Kids old enough to punch a few letters on a keyboard can access the world using the internet – for better and for worse. How do you allow your child to benefit from the Internet's incomparable wealth of information without being exposed to its inherent dangers?
What You Need to Know
While the Internet is a valuable tool for researching, keeping in touch, and gaming, it can be harmful when it comes to pornography, lurking pedophiles and hateful content that are only a missed keystroke away. Parents must take an active role in their children's internet activities to protect them from the gaudy among the good.
- the Children's Online Privacy Protection Act
- online tools restricting adult material and protecting children from internet predators
- service providers with options for blocking certain material
- software that blocks access to certain sites based on a list from your service provider
- filtering programs blocking sites and restricting submission of personal information
- programs monitoring and tracking online activity
How You Can Help
However, no law or option guarantees 100% ability to shield your child from Internet risks, so it is essential for you to educate your child about potential risks and maintain active awareness of online activities. Moving forward, it is a good idea to:
- Take advantage of protective resources and learn to block objectionable material and private chat rooms.

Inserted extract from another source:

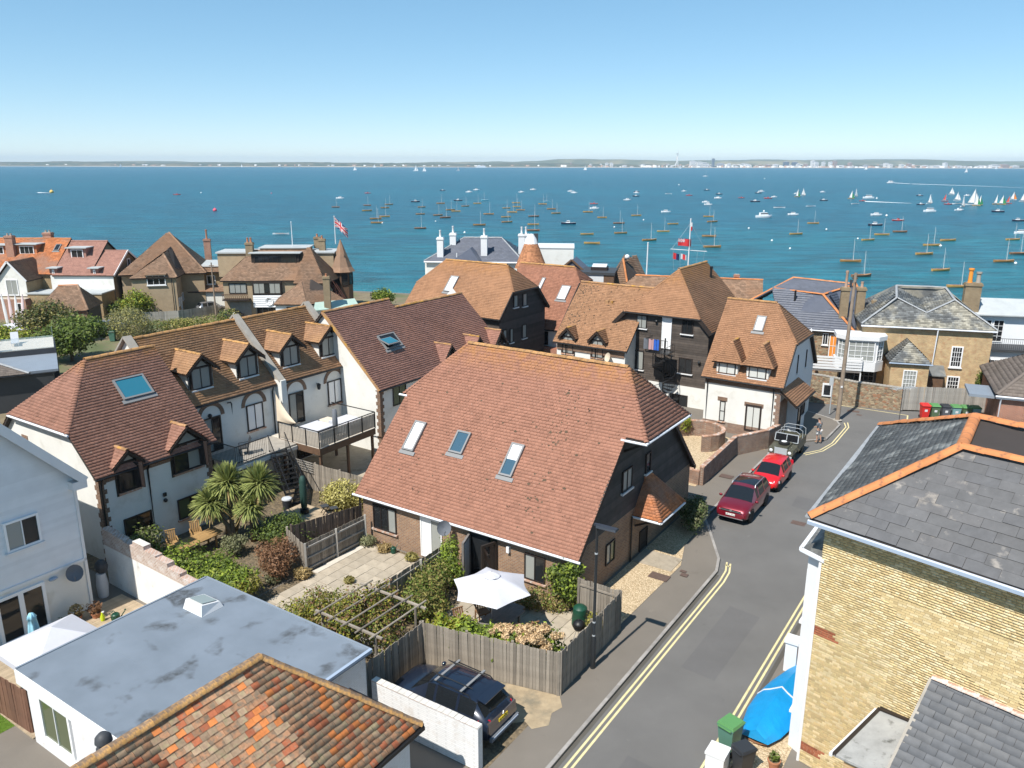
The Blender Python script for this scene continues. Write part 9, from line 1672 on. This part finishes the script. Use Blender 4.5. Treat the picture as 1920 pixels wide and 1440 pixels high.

- Ask your service provider about disabling “cookies,” devices that track user information.
- Keep the computer in a common area where you monitor its use.
- Bookmark favorite sites for easy access.
- Monitor credit card and phone bills for unfamiliar charges.
- Find out about protection used at any other location where your child might use an unsupervised computer.
- Take your child seriously if he reports uncomfortable online exchanges. Forward inappropriate messages to your service provider.
- Beware of signs of inappropriate behavior: long or late hours online, calls from people you don't know, unsolicited gifts through mail, turning off the computer when you enter.